[Entries with scene source code]

---------------

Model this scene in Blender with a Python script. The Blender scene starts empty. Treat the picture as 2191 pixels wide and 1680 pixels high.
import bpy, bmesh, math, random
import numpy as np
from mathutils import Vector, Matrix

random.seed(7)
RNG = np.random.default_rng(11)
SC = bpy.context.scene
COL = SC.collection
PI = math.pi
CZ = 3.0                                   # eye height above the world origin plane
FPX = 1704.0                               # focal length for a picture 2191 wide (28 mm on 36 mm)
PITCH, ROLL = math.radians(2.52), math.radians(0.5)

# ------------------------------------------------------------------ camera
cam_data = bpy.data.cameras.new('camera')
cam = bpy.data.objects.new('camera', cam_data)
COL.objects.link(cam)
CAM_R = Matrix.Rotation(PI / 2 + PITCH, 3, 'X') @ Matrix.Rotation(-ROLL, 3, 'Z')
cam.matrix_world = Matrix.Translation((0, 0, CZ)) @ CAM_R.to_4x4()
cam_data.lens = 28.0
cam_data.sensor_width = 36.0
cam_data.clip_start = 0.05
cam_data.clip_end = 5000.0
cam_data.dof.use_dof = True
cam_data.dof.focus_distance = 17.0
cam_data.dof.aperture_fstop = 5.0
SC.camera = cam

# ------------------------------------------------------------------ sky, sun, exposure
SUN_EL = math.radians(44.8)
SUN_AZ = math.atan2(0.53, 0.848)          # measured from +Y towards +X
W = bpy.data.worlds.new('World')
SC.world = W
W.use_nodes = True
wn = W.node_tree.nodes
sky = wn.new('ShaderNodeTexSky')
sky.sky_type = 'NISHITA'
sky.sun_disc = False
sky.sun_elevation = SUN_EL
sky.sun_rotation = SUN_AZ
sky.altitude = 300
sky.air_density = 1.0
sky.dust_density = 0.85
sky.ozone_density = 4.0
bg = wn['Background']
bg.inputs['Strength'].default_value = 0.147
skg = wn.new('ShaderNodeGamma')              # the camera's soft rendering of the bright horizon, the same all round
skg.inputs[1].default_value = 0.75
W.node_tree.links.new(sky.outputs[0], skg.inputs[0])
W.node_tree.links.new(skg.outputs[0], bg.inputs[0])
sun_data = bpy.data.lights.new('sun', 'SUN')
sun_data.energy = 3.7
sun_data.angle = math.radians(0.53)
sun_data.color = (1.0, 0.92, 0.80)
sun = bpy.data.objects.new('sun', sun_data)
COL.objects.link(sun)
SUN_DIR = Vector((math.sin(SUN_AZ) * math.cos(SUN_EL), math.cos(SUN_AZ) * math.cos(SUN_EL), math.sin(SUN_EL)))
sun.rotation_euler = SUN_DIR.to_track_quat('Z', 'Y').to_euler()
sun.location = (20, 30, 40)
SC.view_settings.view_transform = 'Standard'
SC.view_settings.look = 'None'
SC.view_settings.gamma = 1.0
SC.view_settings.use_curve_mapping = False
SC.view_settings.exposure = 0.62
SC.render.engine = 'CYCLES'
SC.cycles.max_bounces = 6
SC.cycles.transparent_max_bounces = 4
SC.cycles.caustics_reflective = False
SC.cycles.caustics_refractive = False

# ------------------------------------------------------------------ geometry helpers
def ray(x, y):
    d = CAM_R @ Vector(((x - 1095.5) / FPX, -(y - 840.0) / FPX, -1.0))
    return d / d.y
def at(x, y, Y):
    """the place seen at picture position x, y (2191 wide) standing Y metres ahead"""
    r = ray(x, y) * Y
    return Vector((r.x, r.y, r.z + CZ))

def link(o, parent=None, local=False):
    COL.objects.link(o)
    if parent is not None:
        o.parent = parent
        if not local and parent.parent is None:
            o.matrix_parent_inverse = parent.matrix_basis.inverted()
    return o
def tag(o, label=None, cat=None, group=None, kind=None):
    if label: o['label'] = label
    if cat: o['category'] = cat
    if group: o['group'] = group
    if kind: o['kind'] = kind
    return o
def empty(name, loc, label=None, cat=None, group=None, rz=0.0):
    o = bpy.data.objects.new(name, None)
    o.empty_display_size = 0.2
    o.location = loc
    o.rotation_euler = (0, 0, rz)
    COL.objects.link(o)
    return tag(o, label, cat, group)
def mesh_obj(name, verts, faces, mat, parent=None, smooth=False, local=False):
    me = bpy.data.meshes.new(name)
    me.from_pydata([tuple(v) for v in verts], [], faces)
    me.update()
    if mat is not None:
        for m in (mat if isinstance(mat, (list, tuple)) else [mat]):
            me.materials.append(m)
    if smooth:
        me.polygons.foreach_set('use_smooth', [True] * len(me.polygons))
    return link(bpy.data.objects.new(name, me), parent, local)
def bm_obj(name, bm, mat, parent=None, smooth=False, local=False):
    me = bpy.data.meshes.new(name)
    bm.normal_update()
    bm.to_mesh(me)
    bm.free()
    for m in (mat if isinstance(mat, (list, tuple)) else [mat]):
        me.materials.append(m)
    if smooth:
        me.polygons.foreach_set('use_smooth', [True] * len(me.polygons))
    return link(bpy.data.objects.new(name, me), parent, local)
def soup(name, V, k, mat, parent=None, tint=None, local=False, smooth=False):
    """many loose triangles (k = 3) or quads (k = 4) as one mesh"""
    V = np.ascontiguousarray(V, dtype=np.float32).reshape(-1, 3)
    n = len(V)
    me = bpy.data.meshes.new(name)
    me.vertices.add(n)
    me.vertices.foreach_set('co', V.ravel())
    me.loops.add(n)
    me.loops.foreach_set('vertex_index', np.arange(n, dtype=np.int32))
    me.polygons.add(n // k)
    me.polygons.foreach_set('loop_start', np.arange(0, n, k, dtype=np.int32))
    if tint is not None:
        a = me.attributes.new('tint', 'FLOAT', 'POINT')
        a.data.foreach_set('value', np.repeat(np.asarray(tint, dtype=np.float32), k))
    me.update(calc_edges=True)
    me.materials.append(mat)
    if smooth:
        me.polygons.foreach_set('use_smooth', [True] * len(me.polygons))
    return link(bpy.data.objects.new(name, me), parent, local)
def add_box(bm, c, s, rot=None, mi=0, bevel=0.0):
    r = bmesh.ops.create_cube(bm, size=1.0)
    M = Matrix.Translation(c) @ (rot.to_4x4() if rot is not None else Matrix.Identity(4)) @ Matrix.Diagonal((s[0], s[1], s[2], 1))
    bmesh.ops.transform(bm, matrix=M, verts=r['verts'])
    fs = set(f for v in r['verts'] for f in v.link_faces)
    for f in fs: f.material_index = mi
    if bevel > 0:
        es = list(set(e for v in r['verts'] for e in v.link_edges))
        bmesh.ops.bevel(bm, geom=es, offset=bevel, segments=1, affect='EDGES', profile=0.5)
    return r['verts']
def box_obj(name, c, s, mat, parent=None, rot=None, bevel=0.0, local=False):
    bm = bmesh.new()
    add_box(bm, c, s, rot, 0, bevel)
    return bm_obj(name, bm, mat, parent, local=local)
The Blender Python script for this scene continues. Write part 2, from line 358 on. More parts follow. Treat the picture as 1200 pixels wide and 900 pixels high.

---------------

**DIRECTIONS**
Reproduce, please, the lines of the material from its first line down to the line containing "PITCH, ROLL = math.radians(2.52), math.radians(0.5)", keeping both ends and nothing beyond them.

**RESULT FOR THIS TASK**
Model this scene in Blender with a Python script. The Blender scene starts empty. Treat the picture as 2191 pixels wide and 1680 pixels high.
import bpy, bmesh, math, random
import numpy as np
from mathutils import Vector, Matrix

random.seed(7)
RNG = np.random.default_rng(11)
SC = bpy.context.scene
COL = SC.collection
PI = math.pi
CZ = 3.0                                   # eye height above the world origin plane
FPX = 1704.0                               # focal length for a picture 2191 wide (28 mm on 36 mm)
PITCH, ROLL = math.radians(2.52), math.radians(0.5)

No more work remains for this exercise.